**Job:** Return all of the data exactly as written, without the pictures.

**Source excerpt:**

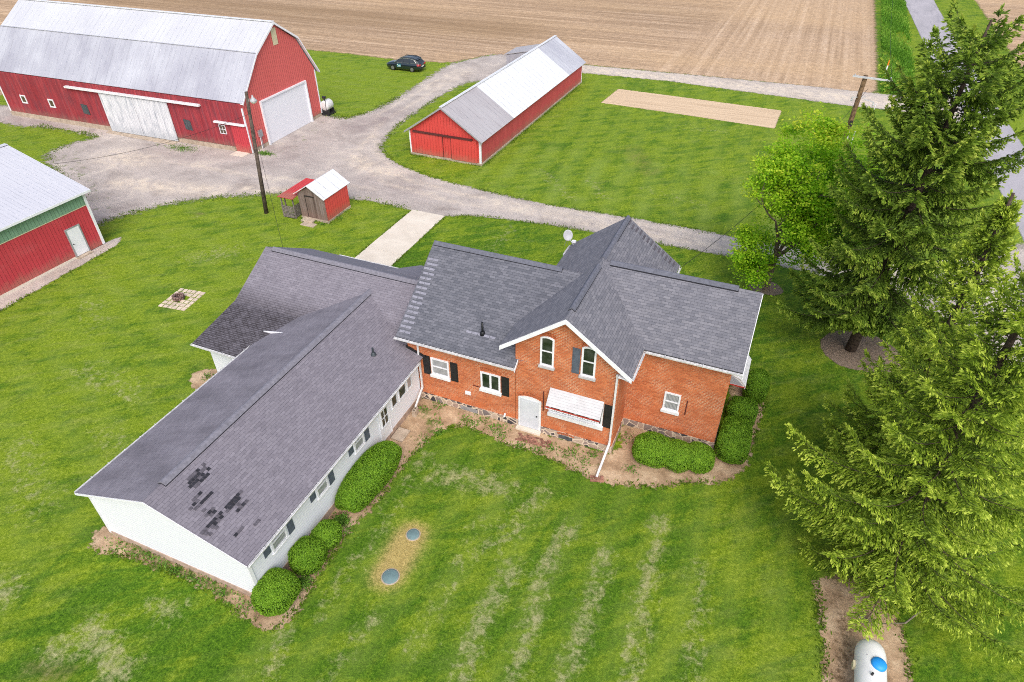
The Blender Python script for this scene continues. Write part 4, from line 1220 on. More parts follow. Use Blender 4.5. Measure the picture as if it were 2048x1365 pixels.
def build_long_shed():
    a = -.01632
    B = thing('machine_shed', 'long low red shed with grey and white metal gable roof', 'shed', (-24.72, 51.01, 0), a)
    W, L = 7.25, 27.3
    pk = -3.62
    MB().extr([(-W, 0, .22), (0, 0, .22), (0, 0, 2.28), (pk, 0, 4.72), (-W, 0, 2.28)], (0, L, 0)).build('wall', 'shed_red_metal', B)
    MB().box(.0, .02, .12, L - .12, .24, 2.4).build('side_cladding', 'shed_side_metal', B)
    MB().box(-W - .05, .07, -.06, L + .05, -.2, .218).build('foundation', 'rough_concrete', B)
    s = (4.86 - 2.28) / 3.95
    for (y0, y1, mt) in ((-.35, 6.6, 'old_steel_roof'), (6.6, 22.0, 'white_steel_roof'), (22.0, L + .5, 'galvanised_roof')):
        m = MB()
        m.slab([(pk, y0, 4.86), (pk + 3.95, y0, 2.28), (pk + 3.95, y1, 2.28), (pk, y1, 4.86)], .06)
        m.slab([(pk, y0, 4.86), (pk - 4.0, y0, 2.25), (pk - 4.0, y1, 2.25), (pk, y1, 4.86)], .06)
        m.build('roof', mt, B)
    MB().bar((pk, -.35, 4.88), (pk, L + .5, 4.88), .3, .04).build('ridge_cap', 'white_steel_roof', B)
    t = MB()
    for bx in ((-.16, .03, -.03, .10, .1, 2.24), (-W - .03, -W + .1, -.03, .06, .1, 2.3), (-.02, .04, L - .1, L + .03, .1, 2.4)):
        MB().box(*bx).build('corner_trim', 'white_paint', B)
    f = MB()
    f.extr([(pk, -.36, 4.84), (pk + 3.95, -.36, 2.26), (pk + 3.95, -.36, 2.12), (pk, -.36, 4.70)], (0, .03, 0))
    f.extr([(pk, -.36, 4.84), (pk - 4.0, -.36, 2.23), (pk - 4.0, -.36, 2.09), (pk, -.36, 4.70)], (0, .03, 0))
    f.build('rake_trim', 'metal_grey', B)
    MB().box(-6.8, -.75, -.16, -.02, 2.2, 2.36).build('door_track', 'dark_rail', B)
    MB().box(-6.95, -3.8, -.07, -.02, .25, 2.2).build('sliding_door', 'shed_red_metal', B)
    MB().box(-2.9, -.35, -.11, -.02, .22, 2.2).build('sliding_door', 'shed_red_metal', B)
    MB().box(-2.94, -2.9, -.12, -.02, .22, 2.2).box(-3.8, -3.77, -.09, -.02, .25, 2.2).build('door_edge', 'dark_rail', B)
    MB().bar((-6.3, -.03, 2.62), (pk - .3, -.03, 4.45), .03, .05).build('conduit', 'shed_red_metal', B)
    # lean-to at the far end
    m = MB().extr([(-9.9, 27.5, 0), (-4.2, 27.5, 0), (-4.2, 27.5, 3.4), (-9.9, 27.5, 2.2)], (0, 3.4, 0))
    x = m.build('annex', 'annex_steel', B)
    MB().slab([(-10.15, 27.42, 2.26), (-4.0, 27.42, 3.55), (-4.0, 31.2, 3.55), (-10.15, 31.2, 2.26)], .05).build('roof', 'old_steel_roof', x)
    return B


def build_pole_barn():
    B = thing('pole_barn', 'red and green metal pole building with pale roof and white walk door', 'shed', (-44.18, 27.56, 0), -.0271)
    L, hw = 26., 7.0
    MB().extr([(0, 0, .05), (-14, 0, .05), (-14, 0, 4.1), (-7, 0, 6.1), (0, 0, 4.1)], (0, -L, 0)).build('wall', 'pole_barn_red', B)
    MB().box(.0, .025, -L, -.06, 3.18, 4.06).build('upper_cladding', 'pole_barn_green', B)
    MB().box(.0, .03, -L, -.06, 3.14, 3.19).build('batten', 'pale_vent', B)
    m = MB()
    m.slab([(-7, .35, 6.28), (.35, .35, 4.2), (.35, -L, 4.2), (-7, -L, 6.28)], .06)
    m.slab([(-7, .35, 6.28), (-14.35, .35, 4.2), (-14.35, -L, 4.2), (-7, -L, 6.28)], .06)
    m.build('roof', 'pole_barn_roof', B)
    MB().bar((-7, .37, 6.3), (-7, -L, 6.3), .4, .04).build('ridge_cap', 'pole_barn_roof', B)
    m = MB().box(-.02, .05, -.13, .05, .05, 4.1).box(.35, .38, -L, .37, 4.05, 4.2)
    m.extr([(-7, .36, 6.26), (.36, .36, 4.18), (.36, .36, 4.0), (-7, .36, 6.08)], (0, .03, 0))
    m.build('corner_trim', 'white_paint', B)
    d = MB().box(.0, .05, -2.2, -1.26, .12, 2.14).build('door', 'white_paint', B, bevel=.004)
    MB().box(.0, .07, -2.29, -2.2, .08, 2.2).box(.0, .07, -1.26, -1.17, .08, 2.2).box(.0, .07, -2.2, -1.26, 2.14, 2.2).build('door_frame', 'metal_grey', d)
    MB().lathe([(0, 0), (.04, .01), (.04, .05), (0, .06)], (.05, -2.1, 1.05), 10, axis='X').build('door_handle', 'dark_metal', d)
    MB().box(0, .35, -2.3, -1.2, -.05, .09).build('door_step', 'rough_concrete', d)
    MB().box(-.02, .02, -L, -2.3, -.02, .16).build('base_board', 'concrete', B)
    return B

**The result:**
The Blender Python script for this scene continues. Write part 4, from line 1220 on. More parts follow. Use Blender 4.5. Measure the picture as if it were 2048x1365 pixels.
def build_long_shed():
    a = -.01632
    B = thing('machine_shed', 'long low red shed with grey and white metal gable roof', 'shed', (-24.72, 51.01, 0), a)
    W, L = 7.25, 27.3
    pk = -3.62
    MB().extr([(-W, 0, .22), (0, 0, .22), (0, 0, 2.28), (pk, 0, 4.72), (-W, 0, 2.28)], (0, L, 0)).build('wall', 'shed_red_metal', B)
    MB().box(.0, .02, .12, L - .12, .24, 2.4).build('side_cladding', 'shed_side_metal', B)
    MB().box(-W - .05, .07, -.06, L + .05, -.2, .218).build('foundation', 'rough_concrete', B)
    s = (4.86 - 2.28) / 3.95
    for (y0, y1, mt) in ((-.35, 6.6, 'old_steel_roof'), (6.6, 22.0, 'white_steel_roof'), (22.0, L + .5, 'galvanised_roof')):
        m = MB()
        m.slab([(pk, y0, 4.86), (pk + 3.95, y0, 2.28), (pk + 3.95, y1, 2.28), (pk, y1, 4.86)], .06)
        m.slab([(pk, y0, 4.86), (pk - 4.0, y0, 2.25), (pk - 4.0, y1, 2.25), (pk, y1, 4.86)], .06)
        m.build('roof', mt, B)
    MB().bar((pk, -.35, 4.88), (pk, L + .5, 4.88), .3, .04).build('ridge_cap', 'white_steel_roof', B)
    t = MB()
    for bx in ((-.16, .03, -.03, .10, .1, 2.24), (-W - .03, -W + .1, -.03, .06, .1, 2.3), (-.02, .04, L - .1, L + .03, .1, 2.4)):
        MB().box(*bx).build('corner_trim', 'white_paint', B)
    f = MB()
    f.extr([(pk, -.36, 4.84), (pk + 3.95, -.36, 2.26), (pk + 3.95, -.36, 2.12), (pk, -.36, 4.70)], (0, .03, 0))
    f.extr([(pk, -.36, 4.84), (pk - 4.0, -.36, 2.23), (pk - 4.0, -.36, 2.09), (pk, -.36, 4.70)], (0, .03, 0))
    f.build('rake_trim', 'metal_grey', B)
    MB().box(-6.8, -.75, -.16, -.02, 2.2, 2.36).build('door_track', 'dark_rail', B)
    MB().box(-6.95, -3.8, -.07, -.02, .25, 2.2).build('sliding_door', 'shed_red_metal', B)
    MB().box(-2.9, -.35, -.11, -.02, .22, 2.2).build('sliding_door', 'shed_red_metal', B)
    MB().box(-2.94, -2.9, -.12, -.02, .22, 2.2).box(-3.8, -3.77, -.09, -.02, .25, 2.2).build('door_edge', 'dark_rail', B)
    MB().bar((-6.3, -.03, 2.62), (pk - .3, -.03, 4.45), .03, .05).build('conduit', 'shed_red_metal', B)
    # lean-to at the far end
    m = MB().extr([(-9.9, 27.5, 0), (-4.2, 27.5, 0), (-4.2, 27.5, 3.4), (-9.9, 27.5, 2.2)], (0, 3.4, 0))
    x = m.build('annex', 'annex_steel', B)
    MB().slab([(-10.15, 27.42, 2.26), (-4.0, 27.42, 3.55), (-4.0, 31.2, 3.55), (-10.15, 31.2, 2.26)], .05).build('roof', 'old_steel_roof', x)
    return B


def build_pole_barn():
    B = thing('pole_barn', 'red and green metal pole building with pale roof and white walk door', 'shed', (-44.18, 27.56, 0), -.0271)
    L, hw = 26., 7.0
    MB().extr([(0, 0, .05), (-14, 0, .05), (-14, 0, 4.1), (-7, 0, 6.1), (0, 0, 4.1)], (0, -L, 0)).build('wall', 'pole_barn_red', B)
    MB().box(.0, .025, -L, -.06, 3.18, 4.06).build('upper_cladding', 'pole_barn_green', B)
    MB().box(.0, .03, -L, -.06, 3.14, 3.19).build('batten', 'pale_vent', B)
    m = MB()
    m.slab([(-7, .35, 6.28), (.35, .35, 4.2), (.35, -L, 4.2), (-7, -L, 6.28)], .06)
    m.slab([(-7, .35, 6.28), (-14.35, .35, 4.2), (-14.35, -L, 4.2), (-7, -L, 6.28)], .06)
    m.build('roof', 'pole_barn_roof', B)
    MB().bar((-7, .37, 6.3), (-7, -L, 6.3), .4, .04).build('ridge_cap', 'pole_barn_roof', B)
    m = MB().box(-.02, .05, -.13, .05, .05, 4.1).box(.35, .38, -L, .37, 4.05, 4.2)
    m.extr([(-7, .36, 6.26), (.36, .36, 4.18), (.36, .36, 4.0), (-7, .36, 6.08)], (0, .03, 0))
    m.build('corner_trim', 'white_paint', B)
    d = MB().box(.0, .05, -2.2, -1.26, .12, 2.14).build('door', 'white_paint', B, bevel=.004)
    MB().box(.0, .07, -2.29, -2.2, .08, 2.2).box(.0, .07, -1.26, -1.17, .08, 2.2).box(.0, .07, -2.2, -1.26, 2.14, 2.2).build('door_frame', 'metal_grey', d)
    MB().lathe([(0, 0), (.04, .01), (.04, .05), (0, .06)], (.05, -2.1, 1.05), 10, axis='X').build('door_handle', 'dark_metal', d)
    MB().box(0, .35, -2.3, -1.2, -.05, .09).build('door_step', 'rough_concrete', d)
    MB().box(-.02, .02, -L, -2.3, -.02, .16).build('base_board', 'concrete', B)
    return B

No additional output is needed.